What are Financial Ratios?

Financial ratios help you interpret any company’s finances’ raw data to get actionable inputs on its overall performance. You can source the ratios from a company’s financial statements to evaluate its valuation, rates of return, profitability, growth, margins, leverage, liquidity, and more.

In simple words, a financial ratio involves taking one number from a company’s financial statements and dividing it by another. The resulting answer gives you a metric that you can use to compare companies to evaluate investment opportunities.

For example, just knowing that a company’s share price is $20 doesn’t offer any insight. But knowing that the company’s price to earnings ratio (P/E) is 4.5 gives you some more context. It means that the price ($20), when divided by its earnings per share (EPS, in this case, 4.44), equals 4.5. You can now compare the P/E of 4.5 to that of other companies, competitors, or even to the company’s historical P/E ratio to better understand the investment’s overall attractiveness.

 Types of Financial Ratios 

Different financial ratios offer different aspects of a company’s financial health, from how it can cover its debt to how it utilizes its assets. A single ratio may not cover the company’s entire performance unless viewed as part of a whole.

These ratios are time-sensitive as they assess data that changes over time. So you can use these ratios to your benefit by comparing them from different periods to get a general idea of a company’s growth or regression over time.

There are five broad categories of financial ratios. Let’s look at them individually –

 1. Liquidity Ratios 

Liquidity ratios tell a company’s ability to pay its debt and other liabilities. By analyzing liquidity ratios, you can gauge if the company has assets to cover long-term obligations or the cash flow is enough to cover overall expenses. If the answers are positive, you may say the company has adequate liquidity, or else there may be problems.

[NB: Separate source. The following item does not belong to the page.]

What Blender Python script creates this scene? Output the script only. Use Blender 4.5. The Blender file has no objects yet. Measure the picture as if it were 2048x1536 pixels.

These liquidity ratios are notably more critical with small-cap and penny stocks. Newer and smaller companies often have difficulties covering their expenses before they stabilize.

Some common liquidity ratios are

  •  Operating Cash Flow Margin = Cash from operating activities / Sales Revenue
    The operating cash flow margin indicates how efficiently a company generates cash flow from sales and indicates earnings quality.
  • Cash Ratio = (Cash + Cash Equivalents) / Total Liabilities
    The cash ratio will give you the amount of cash a company has compared to its total assets.
  • Quick Ratio = (Current Assets – Inventory) / Current Liabilities
    The quick ratio, aka acid-test ratio, will assess a company’s marketable securities, receivables, and cash against its liabilities. This gives you an idea about the company’s ability to pay for its current obligations.
  • Current Ratio = Current Assets / Current Liabilities
    The current ratio will give you an idea about how well the company can meet its financial obligations in the coming 12 months.

 2. Leverage Ratios 

Leverage or solvency ratios offer insight into a company’s ability to clear its long-term debts. These ratios evaluate the company’s dependence on debt for its regular operations and the possibility to repay the obligations.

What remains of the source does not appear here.